The U.S. Department of Justice has not sent Nvidia a formal subpoena as part of its AI antitrust probe, Nvidia said late on Wednesday according to Bloomberg. This means that the DOJ has not officially made any complaints against Nvidia, and the company is formally not under an investigation.
Earlier on Wednesday Bloomberg reported that the U.S. DOJ had issued legally binding subpoenas to Nvidia and third-party companies like AMD and Intel as part of its AI antitrust probe that is focused around Nvidia's dominance in the AI sector. While Nvidia confirmed communication with the DOJ, it clarified that it has not been issued a formal subpoena but has received a request for information, or a civil investigative demand (CID).
While subpoenas and CIDs are used by investigators, these are different types of tools. A subpoena is a formal legal document that orders an individual or entity to either provide documents, appear in court, or testify before a legal authority and are usually issued during an active legal case. Subpoenas require compliance under threat of legal penalty. A CID enables agencies like the DOJ to request answers to written questions, give oral testimony, or documents, but CIDs are used to gather information for evaluating whether to pursue legal action. Therefore, they do not indicate a formal legal case is underway.
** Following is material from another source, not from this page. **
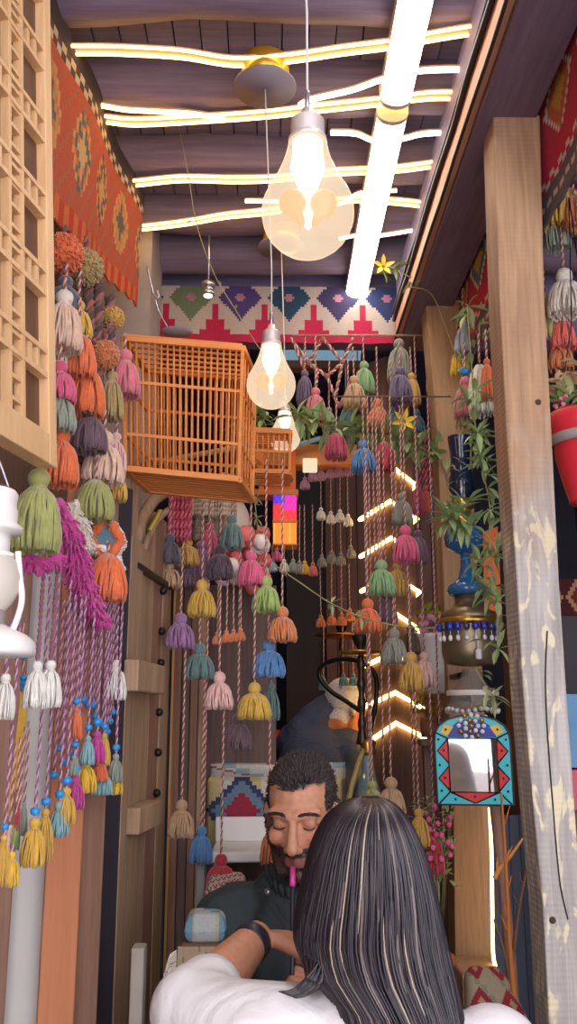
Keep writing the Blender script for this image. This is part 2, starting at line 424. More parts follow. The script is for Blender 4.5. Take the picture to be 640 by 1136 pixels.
def led(px, label, dy=0.030, two=True, z=3.125, m1=None, r=0.0044):
    P = [UZ(a,b,z) for a,b in px]
    P = [Vector((p.x,p.y,z+0.006*math.sin(i*2.1))) for i,p in enumerate(P)]
    mid = P[len(P)//2]
    t = thing('led_strip', tuple(mid), label, 'light strip')
    c = curve(P,6)
    for s in ((-1,1) if two else (0,)):
        m = MB(); m.tube([p+Vector((0,s*dy/2,0)) for p in c], r, 6); m.build('led_line', m1 or E_LED, t)
    m = MB()
    for a,b in zip(c,c[1:]):
        w_ = Vector((0,dy/2+0.001 if two else r*0.9,0)); u_ = Vector((0,0,0.004))
        m.hexa([a-w_+u_,a+w_+u_,b+w_+u_,b-w_+u_,a-w_+u_*2.5,a+w_+u_*2.5,b+w_+u_*2.5,b-w_+u_*2.5])
    m.build('backing', plain('strip_back',(206,160,120),0.5), t, smooth=False)
led([(40,40),(52,49),(66,53),(125,56),(200,62),(260,67),(320,65),(380,58),(437,47),(485,40),(552,31)], 'double warm light strip on the nearest rafter, above the gold canopy')
led([(84,121),(110,119),(140,120),(180,124),(215,128),(250,131)], 'short warm light strip swinging in above the second strip at the left', two=False, r=0.007)
led([(88,138),(110,134),(150,134),(225,132),(290,129),(350,119),(430,112),(480,108),(525,105)], 'double warm light strip second from the camera, behind the big bulb cap')
led([(332,117),(345,112),(390,98),(430,86),(470,80),(532,75)], 'pale light strip slanting up from the big bulb cap to the right lintel', two=False, m1=E_LEDW, r=0.008)
led([(367,147),(395,150),(415,154),(445,154),(470,150),(510,145)], 'short pale light strip ending in a point right of the big bulb', two=False, m1=E_LEDW, r=0.008)
led([(104,180),(106,190),(114,198),(140,204),(200,200),(260,198),(310,198),(365,193),(440,186),(498,180)], 'double warm light strip hooked up at its left end, level with the big bulb')
led([(123,237),(132,247),(142,252),(200,248),(250,241),(300,233),(385,222),(435,225),(482,227)], 'double warm light strip above the birdcage, farthest long one from the camera')
led([(272,223),(300,225),(370,226),(400,214),(440,213)], 'short pale light strip passing behind the big bulb glass', two=False, m1=E_LEDW, r=0.006)
led([(376,265),(400,262),(420,260),(450,257),(474,254)], 'thin pale light strip over the far end of the farther linear lamp', two=False, m1=E_LEDW, r=0.006)

# pendant bulbs
GB = glass('bulb_glass', (255,238,214), 0.06, 0.62, (255,234,208), 1.25)
E_CORE = emit('bulb_core', (255,242,222), 5.0)
E_AMB = emit('bulb_amber', (255,128,12), 1.8)
def pendant(px, ytop, ybot, Y, cpx, cpy, label):
    a = U(px,ytop,Y); b = U(px,ybot,Y); H = a.z-b.z; Rb = H*0.300
    zc = 3.075; cx = UZ(cpx,cpy,zc)
    t = thing('pendant_lamp', (a.x,a.y,zc), label, 'pendant lamp', 'bulb pendants down the passage')
    x,y = a.x,a.y
    zt = a.z; c = (x,y,0)
    # profile of the glass, from the tip up to the neck
    pr = []
    zb = b.z
    for i in range(12):
        th = PI/2*1.33*i/11; pr.append((Rb*math.sin(th) if i else 0.0006, zb+Rb-Rb*math.cos(th)))
    zn = zb+H*0.83
    r_e, z_e = pr[-1]
    for i in range(1,9):
        q = i/8; pr.append((lerp(r_e, H*0.125, 1-(1-q)**1.6), lerp(z_e, zn, q)))
    m = MB(); m.lathe(pr, c, 32, cap=False); g_ = m.build('glass_bulb', GB, t)
    m = MB(); zs = zn
    sp = [(H*0.127,zs-0.004),(H*0.127,zs+0.003)]
    for i in range(6): sp += [(H*0.105,zs+0.004+i*0.0052),(H*0.115,zs+0.0065+i*0.0052)]
    sp += [(H*0.1,zs+0.036),(H*0.05,zs+0.043),(H*0.04,zs+0.055)]
    m.lathe(sp, c, 24); m.build('socket', plain('socket_metal',(226,212,204),0.35,metal=0.35), t)
    m = MB(); cz = zb+Rb*1.0
    m.lathe([(H*0.10,zn-0.004),(H*0.10,zn-H*0.10),(H*0.115,zn-H*0.20),(H*0.085,zn-H*0.29),(0.006,cz+H*0.07),(0.007,cz-H*.03),(0.005,cz-H*.10),(0.0008,cz-H*.12)], c, 16); k = m.build('light_core', E_CORE, g_)
    m = MB()
    for s in (-1,1):
        m.ball((x+s*Rb*0.33,y-Rb*.1,cz+Rb*0.16),(Rb*0.30,Rb*0.22,Rb*0.34),14,10); m.capsule((x+s*Rb*0.34,y-Rb*.1,cz+Rb*0.10),(x+s*Rb*0.14,y-Rb*.1,cz-Rb*0.30),Rb*0.22,Rb*0.08,12)
    m.build('amber_reflector', E_AMB, g_)
    m = MB(); m.tube([(x,y,zs+0.05),(x,y,zs+0.3*(zc-zs)),(lerp(x,cx.x,0.98),lerp(y,cx.y,0.98),zc-0.002)], 0.0022, 6); m.build('cord', plain('cord_white',(206,200,196),0.6), t)
    m = MB(); m.lathe([(0.003,zs+0.05),(0.0045,zs+0.052),(0.0045,zs+0.085),(0.003,zs+0.09)], c, 10); m.build('cord_grip', M_STEEL, t)
    m = MB(); m.lathe([(0.085,zc),(0.085,zc+0.006)], (cx.x,cx.y,0), 36); m.build('canopy_plate', plain('canopy_plate',(138,128,138),0.6), t)
    m = MB(); m.lathe([(0.066,zc+0.006),(0.066,3.155)], (cx.x,cx.y,0), 36); m.build('canopy_drum', plain('canopy_gold',(232,176,52),0.3,metal=0.4), t)
# added unseen linear lamp above the valance, brightens the far room
linear_lamp(3.75, 4.7, -0.1, 3.58, 'added unseen linear lamp brightening the far room, behind the valance')
pendant(341,131,283,1.25,333,-130,'largest glass bulb pendant, nearest the camera, glowing amber')
pendant(301,368,453,2.2,294,98,'middle glass bulb pendant hanging from the gold canopy, beside the birdcage')
pendant(316,447,502,3.1,312,276,'farthest and smallest glass bulb pendant, low by the orange beam')

# little ceiling spot
s0 = U(231,322,3.0)
t = thing('spot_lamp', (s0.x,s0.y,3.2), 'tiny silver spot lamp under the ceiling left of the valance', 'lamp')
m = MB(); m.lathe([(0.024,0.03),(0.024,0.012)], s0, 20); m.lathe([(0.018,0.012),(0.018,-0.004)], s0, 20); m.lathe([(0.023,-0.004),(0.023,-0.02)], s0, 20); m.build('lamp_body', M_STEEL, t)
m = MB(); m.lathe([(0.016,-0.021),(0.016,-0.024)], s0, 18); m.build('lens', emit('spot_lens',(255,244,224),4.0), t)
m = MB(); m.tube([s0+Vector((0,0,0.03)), (s0.x,s0.y,3.25)], 0.004, 6); m.build('stem', M_STEEL, t)
# ------------------------------------------------------------ helpers for this place
def plathe(mb, px, Y, rows, n=28, fl=None, dx=0, cap=True):
    """turned shape: rows of (half width px, py) at depth Y"""
    mid = U(px, sum(r[1] for r in rows)/len(rows), Y)
    pr = []
    for hw, py in rows:
        p = U(px,py,Y); d = (p-CAM).dot(FW); pr.append((max(hw,0.05)*d/F, p.z))
    mb.lathe(pr[::-1], (mid.x+dx,Y,0), n, fl=fl, cap=cap)
    return Vector((mid.x+dx,Y,pr[-1][1]))
def kilim(name, fn, nu, nv, colfn, label, cat='rug', nrm=(0,-1,0), th=0.006, group=None, parent=None, mat=None):
    m = MB(); nrm = Vector(nrm)*th
    G = [[Vector(fn(i/nu,j/nv)) for i in range(nu+1)] for j in range(nv+1)]
    for j in range(nv):
        for i in range(nu):
            m.col = rgb(*colfn(i,j,nu,nv))
            m.quad(G[j][i],G[j][i+1],G[j+1][i+1],G[j+1][i])
            m.quad(G[j][i]-nrm,G[j+1][i]-nrm,G[j+1][i+1]-nrm,G[j][i+1]-nrm)
    edge = [G[0][i] for i in range(nu+1)]+[G[j][nu] for j in range(1,nv+1)]+[G[nv][i] for i in range(nu-1,-1,-1)]+[G[j][0] for j in range(nv-1,0,-1)]
    m.col = rgb(*colfn(0,0,nu,nv))
    for a,b in zip(edge,edge[1:]+edge[:1]): m.quad(a,b,b-nrm,a-nrm)
    o = m.build(name, mat or colattr('kilim_weave'), parent, smooth=False)
    if parent is None: tag(o,label,cat,group)
    return o
def leaf(mb, p, d, L, wd, up=(0,0,1), droop=0.3):
    p = Vector(p); d = Vector(d).normalized(); s_ = d.cross(Vector(up))
    s_ = s_.normalized() if s_.length > 1e-4 else Vector((1,0,0)); n_ = s_.cross(d)
    r = []
    for t,wf in ((0,0.08),(0.25,0.75),(0.5,1),(0.75,0.65),(1,0.03)):
        c = p+d*L*t-n_*L*droop*t*t; r.append((c-s_*wd*wf/2+n_*wd*0.16*wf, c, c+s_*wd*wf/2+n_*wd*0.16*wf))
    for a,b in zip(r,r[1:]):
        mb.quad(a[0],a[1],b[1],b[0]); mb.quad(a[1],a[2],b[2],b[1])
def palm(mb, p, d, n, L, wd, spread=1.1):
    d = Vector(d).normalized(); s_ = d.orthogonal().normalized(); t_ = d.cross(s_); ph = R.uniform(0,6)
    for i in range(n):
        a = ph+2*PI*i/n; q = (d*0.6+(s_*math.cos(a)+t_*math.sin(a))*spread); leaf(mb,p,q,L*R.uniform(0.8,1.1),wd,droop=0.25)
def rdir(): 
    v = Vector((R.gauss(0,1),R.gauss(0,1),R.gauss(0,1))); return v.normalized()
M_LEAF = plain('leaf', (148,170,112), 0.5, var=0.35, scale=25)
M_LEAF2 = plain('leaf_pale', (176,184,132), 0.55, var=0.25, scale=25)
M_LEAFY = plain('leaf_yellow', (226,196,52), 0.5, var=0.2, scale=25)
M_LEAFD = plain('leaf_dark', (70,100,62), 0.5, var=0.35, scale=20)
M_DRY = plain('dry_leaf', (196,164,124), 0.8, var=0.3, scale=25)
M_STEM = plain('vine_stem', (150,142,96), 0.7)

# ------------------------------------------------------------ kilims hung along the passage
XK = -0.585
def kf(u,v):
    Y = lerp(1.0,2.78,u); zt = 3.16; zb = 2.755-0.33*(1-u)-0.012*(abs(((u*40)%2)-1))
    return (lerp(-0.645,-0.462,u)+0.008*math.sin(u*21)+0.01*v, Y, lerp(zb,zt,v))
def kc(i,j,nu,nv):
    v = j/nv
    if j >= nv-3: return (74,62,62)
    if j == nv-4 or j == nv-5: return (206,184,150) if (i//2+j) % 2 else (96,72,66)
    q = i % 14; r = j
    d = abs(q-7)
    if 5 < r < 17:
        dd = d+abs(r-11)*0.62
        k = (i//14) % 3
        if dd < 2.2: return [(196,160,96),(110,100,92),(206,170,112)][k]
        if dd < 4.2: return [(104,92,88),(186,150,96),(98,110,104)][k] if (i+j) % 3 else (206,120,72)
        if dd < 5: return (214,150,92)
    if r < 3: return (190,70,48) if (i//2) % 2 else (206,112,66)
    return (188,92,66) if (i*7+j*3) % 5 else (178,102,80)
kilim('hanging_kilim', kf, 120, 24, kc, 'orange-red kilim hung high along the left wall, dark zigzag border on top', 'kilim', nrm=(-1,0,0))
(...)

Antitrust officials are probing whether Nvidia behaves anticompetitively on the AI market by pressuring buyers to use its AI processors exclusively, disadvantaging its competitors, restricting customer options, and making it harder to switch from its processors to competing platforms. Nvidia denies all allegations.
Officials are examining accusations that Nvidia delays orders for customers who do not solely use its AI GPUs, effectively making it harder for them to switch to rival processors like those from AMD and Intel. Additionally, Nvidia is accused of forcing cloud providers to purchase its GPUs bundled with its own networking equipment, reducing their purchasing flexibility. Another concern is whether Nvidia charges higher prices for networking products to customers who opt for competing AI chips.
The investigation also looks at Nvidia’s acquisition of RunAI, a company specializing in AI workload management software, with regulators worried that this deal could further cement Nvidia's market dominance and limit customers' ability to choose alternative solutions as once Nvidia's RunAI software is deployed, a datacenter cannot really use non-Nvidia GPUs.